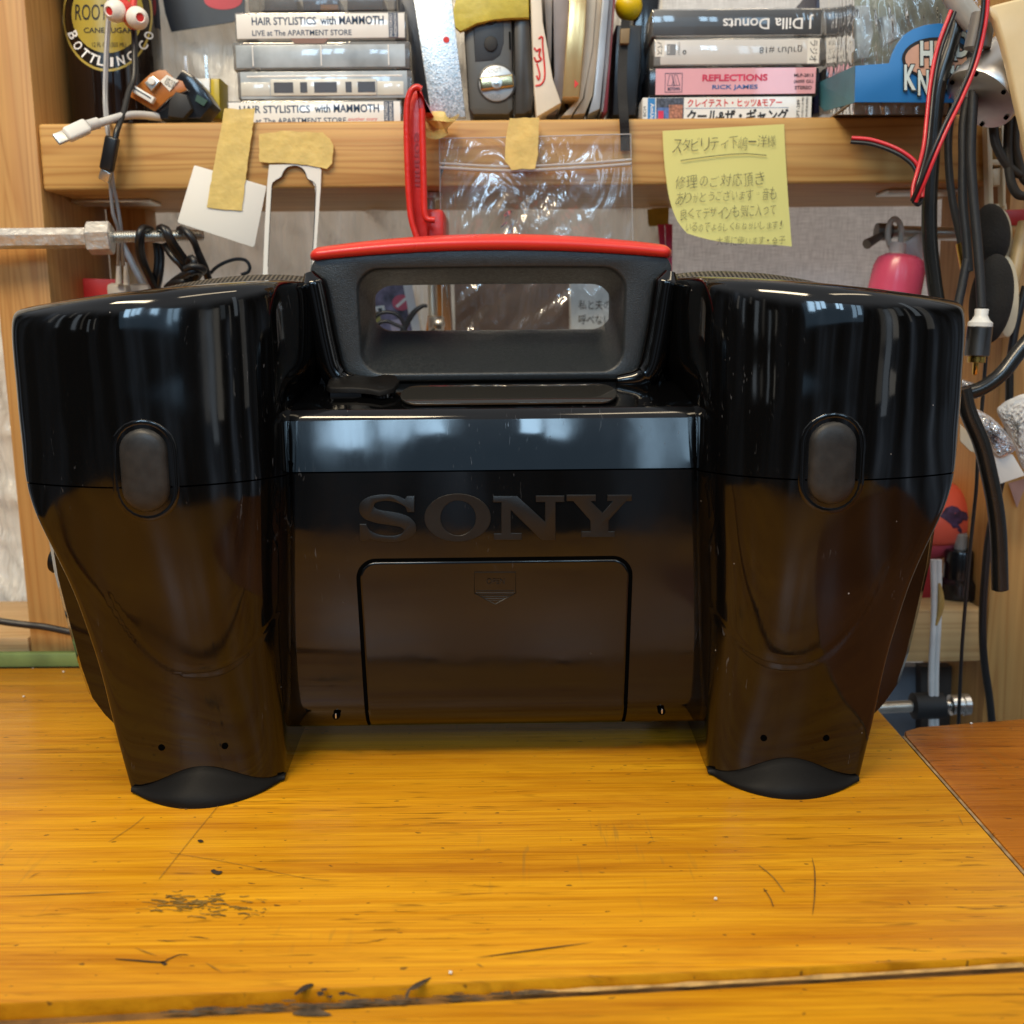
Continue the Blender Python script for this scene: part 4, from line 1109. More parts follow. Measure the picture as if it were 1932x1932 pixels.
wire('cord', [(330, 226, .67), (302, 221, .66), (265, 217, .648), (233, 219, .636), (201, 228, .624), (182, 234, .618)], .65, .0024, 'cable_white', lc)
wire('strain_relief', [(184, 232, .619), (164, 238, .613)], .62, .0033, 'cable_white', lc)
def bar(name, p0, p1, w, t, bev, m, parent, Y0, Y1):
    """rounded flat bar from pixel p0 to p1, w wide in the picture plane, t thick"""
    a_, b_ = P(p0[0], p0[1], Y0), P(p1[0], p1[1], Y1); d = b_ - a_; L_ = d.length; ex = d.normalized(); ey = Vector((0, 1, 0)); ey = (ey - ex * ey.dot(ex)).normalized(); ez = ex.cross(ey)
    b = bmesh.new(); bmesh.ops.create_cube(b, size=1.0); bmesh.ops.scale(b, vec=(L_, t, w), verts=b.verts)
    if bev: bmesh.ops.bevel(b, geom=list(b.edges), offset=bev, segments=3, profile=.5, affect='EDGES')
    mx = Matrix((( ex.x, ey.x, ez.x, (a_.x + b_.x) / 2), (ex.y, ey.y, ez.y, (a_.y + b_.y) / 2), (ex.z, ey.z, ez.z, (a_.z + b_.z) / 2), (0, 0, 0, 1)))
    mb = MB(); mb.bm(b, mx); return mb.build(name, m, parent)
bar('plug_body', (166, 237), (124, 256), .0085, .0058, .0018, 'white_plastic', lc, .614, .606)
bar('plug_tip', (124, 256), (105, 264), .0068, .0022, .0006, 'zinc', lc, .606, .602)
bl = thing('black_charging_cable', 'black charging cable hanging over the shelf edge with a metal tip', 'charging cable', P(220, 250, .63))
wire('cord', [(252, 46, .66), (254, 93, .655), (253, 146, .65), (243, 172, .645), (233, 212, .636), (222, 243, .628), (216, 268, .626)], .65, .0018, 'cable_black', bl)
bar('plug_body', (213, 258), (201, 322), .0080, .0055, .0015, 'cable_black', bl, .626, .628); bar('plug_tip', (201, 322), (196, 341), .0066, .0022, .0006, 'zinc', bl, .628, .630)

pk = thing('laser_pickup', 'small orange circuit board joined to a black lens block lying on the shelf', 'electronic part', P(320, 220, .66))
mt('flex_orange', (.40, .13, .015), .35); mt('pcb_green', (.02, .06, .03), .4)
slab('circuit_board', [(299, 132), (312, 132), (328, 148), (344, 153), (352, 170), (321, 183), (291, 210), (245, 182), (247, 172), (285, 138)], .655, .0012, 'flex_orange', pk, .0002)
slab('lens_block', [(344, 130), (365, 143), (386, 169), (402, 196), (378, 224), (304, 226), (291, 212), (321, 183), (354, 169), (330, 148)], .657, .018, 'case_black', pk, .0015)
slab('lens_housing', [(330, 172), (352, 178), (362, 205), (345, 224), (315, 220), (318, 190)], .652, .006, 'black_matte', pk, .0015)
slab('chip', [(372, 178), (392, 190), (384, 200), (368, 190)], .656, .002, 'pcb_green', pk)
bar('connector', (246, 164), (291, 191), .0042, .004, .0006, 'white_plastic', pk, .651, .651)
bar('connector_slot', (252, 166), (287, 187), .0009, .0042, 0, 'tape_dark', pk, .651, .651)
st_ = slab('sticker', [(302, 153), (315, 141), (337, 152), (320, 172)], .6543, .0003, 'white_paper', pk)
text('KSS-213C', P(309, 158, .654), P(327, 168, .654), P(316, 146, .654), 'ink', st_)
slab('trimmer', [(272, 156), (288, 143), (302, 153), (286, 172)], .652, .003, 'zinc', pk, .0004)
MB().lathe([(.0022, 0), (.0022, .0015), (.0012, .0016)], P(287, 153, .652), (0, -1, 0), 18).build('trimmer_knob', 'white_plastic', pk)
wp = thing('wall_plug', 'yellow and white mains plug with its two metal prongs pointing up', 'plug', P(392, 222, .69))
mt('plug_yellow', (.55, .40, .01), .4)
slab('body', [(366, 148), (396, 147), (396, 224), (366, 224)], .685, .02, 'white_plastic', wp, .001); slab('body', [(396, 147), (414, 147), (416, 224), (396, 224)], .685, .02, 'plug_yellow', wp, .002)
for q in ((349, 106, 352, 150), (387, 104, 391, 148)): slab('prong', [(q[0] - 2, q[1]), (q[0] + 3, q[1]), (q[2] + 3, q[3]), (q[2] - 3, q[3])], .692, .002, 'steel', wp)
pc = tag(slab('postcard', [(300, -40), (312, 26), (323, 60), (437, 42), (462, 33), (462, -40)], .742, .0008, mt('card_slate', (.025, .032, .045), .4, var=.4, vscale=30)), 'dark postcard with a red blur leaning against the plastic sheet', 'postcard')
o = slab('red_print', ell(421, 0, 36, 18), .7418, .0001, mt('print_red', (.5, .05, .07), .5)); adopt(o, pc)

# ------------------------------------------------------------------ metal plate, recorder, books
def spangle():
    m, t, b = mat_base('galvanised_metal'); v = coords(t)
    vo = N(t, 'ShaderNodeTexVoronoi'); vo.inputs['Scale'].default_value = 900.0; t.links.new(v, vo.inputs['Vector'])
    t.links.new(ramp(t, vo.outputs['Color'], [(.2, (.52, .57, .60)), (.8, (.74, .78, .82))]), b.inputs['Base Color']); b.inputs['Metallic'].default_value = .85
    t.links.new(ramp(t, vo.outputs['Color'], [(.2, grey(.34)), (.8, grey(.5))]), b.inputs['Roughness']); bump(t, b, vo.outputs['Distance'], .12, .0008)
    MAT['galv'] = m
spangle()
pl = tag(slab('metal_plate', [(774, -40), (848, -40), (879, 222), (814, 222)], .660, .0025, 'galv', None, .0004), 'tall shiny galvanised metal strip leaning behind the red clamp', 'metal plate')
o = slab('red_spot', ell(842, 75, 6, 6), .6597, .0001, 'ink_red'); adopt(o, pl)
rc = thing('portable_recorder', 'grey portable recorder with round metal lock dial, taped in yellow', 'recorder', P(940, 215, .68))
mt('rec_grey', (.085, .082, .074), .38, var=.06); mt('rec_dark', (.050, .048, .045), .35); mt('rec_blue', (.035, .040, .048), .4)
slab('body', [(868, -60), (966, -60), (968, 120), (969, 206), (960, 217), (892, 217), (884, 205)], .665, .045, 'rec_grey', rc, .003)
slab('side_cover', [(966, -60), (1000, -60), (1002, 60), (1010, 180), (1004, 208), (990, 217), (970, 217), (969, 120)], .664, .045, 'rec_dark', rc, .004)
slab('button_panel', [(888, -20), (950, -20), (951, 80), (944, 104), (930, 114), (896, 117)], .6645, .004, 'rec_blue', rc, .0008)
slab('round_button', ell(926, 82, 13, 15), .6632, .003, 'black_matte', rc, .001); slab('lens_window', ell(925, 30, 15, 16), .6632, .003, 'black_matte', rc, .001)
slab('slot', [(960, 60), (963, 60), (964, 92), (961, 92)], .6645, .002, 'gap_black', rc)
slab('dial_ring', ell(937, 157, 37, 38, 40), .6644, .003, 'rec_dark', rc, .0008)
dl = slab('lock_dial', ell(937, 157, 33, 34, 40), .6636, .003, mt('dial_metal', (.50, .50, .49), .42, .85), rc, .0004)
bar('dial_grip', (906, 160), (969, 152), .0078, .004, .0012, mt('brass', (.50, .40, .22), .25, 1.0), dl, .6632, .6632)
slab('dial_screw', ell(937, 156, 11, 11), .6606, .0012, 'zinc', dl, .0003); slab('dial_screw_head', ell(937, 156, 6, 6), .6602, .0008, 'steel', dl, .0002)
text_px('LOCK', 918, 131, 944, 139, .6635, 'label_grey', dl, -.15, True); text_px('OPEN', 922, 178, 944, 186, .6635, 'label_grey', dl, 0, True)
mt('masking_tape', (.80, .60, .19), .55, var=.10, vscale=130, bmp=(220, .6, .0010))
for n_ in MAT['masking_tape'].node_tree.nodes:
    if n_.type == 'BSDF_PRINCIPLED': n_.inputs['Alpha'].default_value = .80
MAT['masking_tape_back'] = pbr('masking_tape_shelf', (.52, .44, .06), .55, var=.2, vscale=90, bmp=(200, .5, .0008))
slab('tape_wrap', [(853, 30), (866, -30), (998, -30), (998, 33), (960, 34), (931, 37), (899, 44), (880, 54), (868, 59), (858, 50)], .6605, .004, 'masking_tape_back', rc, .0005)

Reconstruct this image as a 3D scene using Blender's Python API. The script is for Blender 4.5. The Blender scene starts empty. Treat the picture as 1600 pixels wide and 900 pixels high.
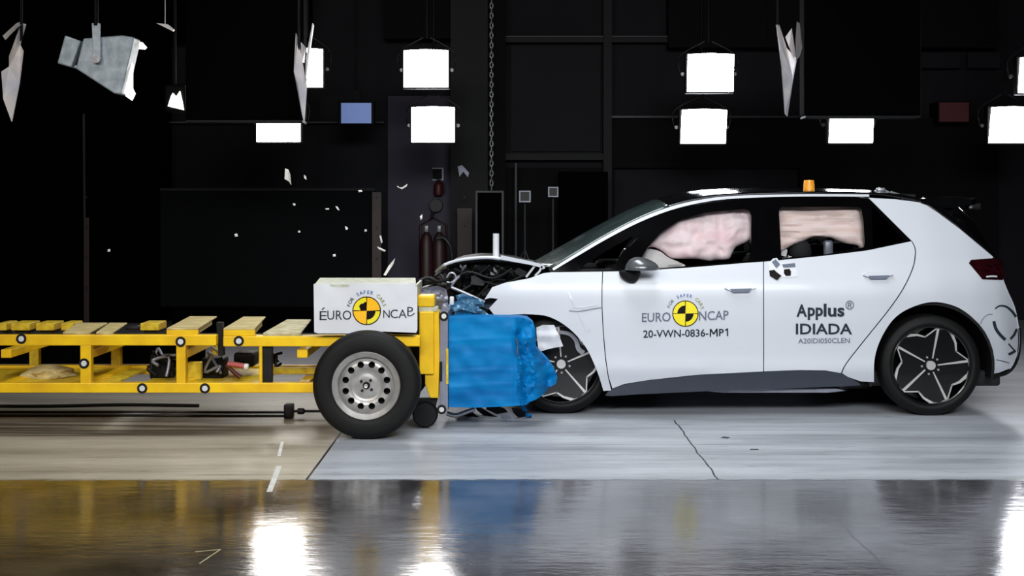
import bpy, bmesh, math, random
from mathutils import Vector, Matrix, noise
from mathutils.geometry import delaunay_2d_cdt

PI = math.pi
F = 2100.0      # focal length in pixels of the 1600 px wide frame
HY = 311.0      # image row of the eye level
H = 1.53        # camera height

# ------------------------------------------------------------------ camera, world, lights, exposure
sc = bpy.context.scene
COL = sc.collection
cam = bpy.data.cameras.new('camera'); camo = bpy.data.objects.new('camera', cam); COL.objects.link(camo)
camo.location = (0, 0, H); camo.rotation_euler = (PI/2, 0, 0)
cam.sensor_width = 36; cam.lens = 36*F/1600; cam.shift_y = -(450-HY)/1600
cam.clip_end = 100
sc.camera = camo
sc.view_settings.view_transform = 'Standard'; sc.view_settings.look = 'None'
sc.view_settings.gamma = 1; sc.view_settings.exposure = 0.0
sc.view_settings.use_curve_mapping = False
world = bpy.data.worlds.new('world'); sc.world = world; world.use_nodes = True
world.node_tree.nodes['Background'].inputs[0].default_value = (.6, .7, .85, 1)
world.node_tree.nodes['Background'].inputs[1].default_value = 0.012

def area(name, loc, target, sx, sy, power, color, spread=PI):
    l = bpy.data.lights.new(name, 'AREA'); l.shape = 'RECTANGLE'; l.size = sx; l.size_y = sy
    l.energy = power; l.color = color; l.spread = spread
    o = bpy.data.objects.new(name, l); COL.objects.link(o); o.location = loc
    o.rotation_euler = (Vector(target)-Vector(loc)).to_track_quat('-Z', 'Y').to_euler()
    return o
area('key_bank', (1.2, -0.4, 5.0), (1.2, 9.6, 0.2), 6.5, 1.8, 158, (.95, .98, 1.0), math.radians(70))
area('top_bank', (0.2, 8.4, 6.4), (0.8, 8.6, 0), 4.6, 2.0, 165, (.93, .97, 1.0), math.radians(120))
area('left_bank', (-4.5, 1.0, 4.8), (-2.6, 9.0, 0.3), 3.0, 1.8, 84, (1.0, .93, .82), math.radians(110))
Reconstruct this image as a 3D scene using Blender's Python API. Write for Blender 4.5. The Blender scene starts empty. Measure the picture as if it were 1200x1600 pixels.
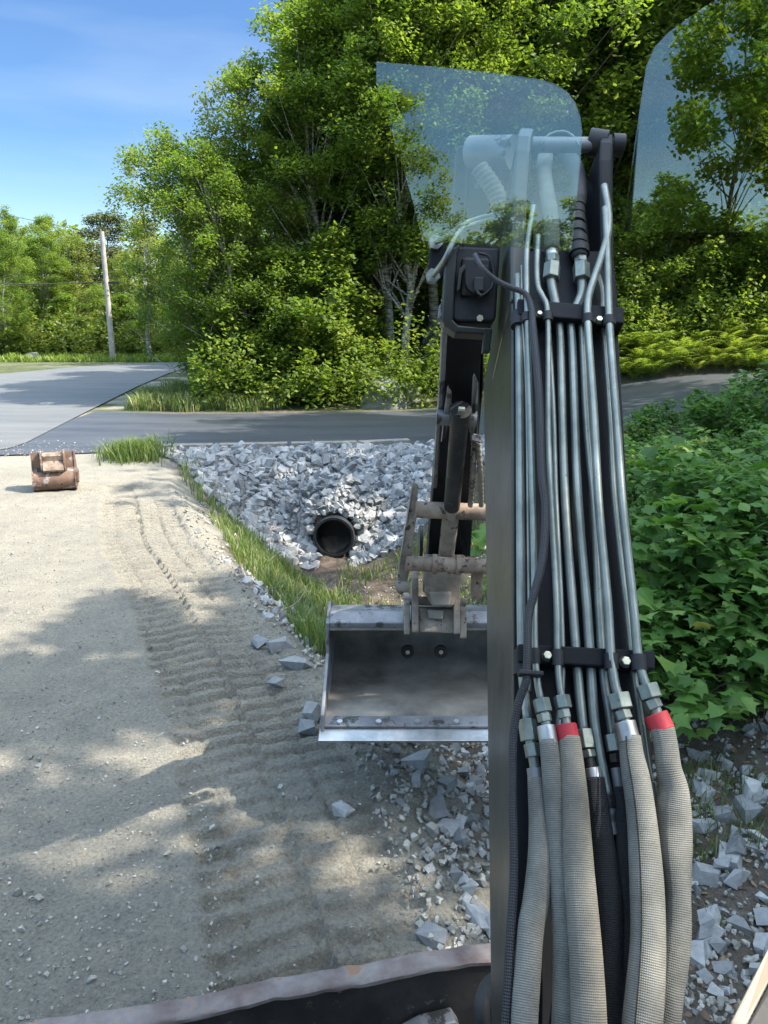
● ● ●
> Problem requirements:
Among the records above, locate the line containing "900 pixels high." and the line containing "# camera height", then transcribe exactly the lines starting at the first and ending at the second, with no pictures.

> Exercise solution:
Reconstruct this image as a 3D scene using Blender's Python API. The script is for Blender 4.5. The Blender scene starts empty. Treat the picture as 1600 pixels wide and 900 pixels high.
import bpy, bmesh, math, random
from mathutils import Vector, Matrix, noise
from mathutils.geometry import delaunay_2d_cdt

PI = math.pi
F = 2100.0      # focal length in pixels of the 1600 px wide frame
HY = 311.0      # image row of the eye level
H = 1.53        # camera height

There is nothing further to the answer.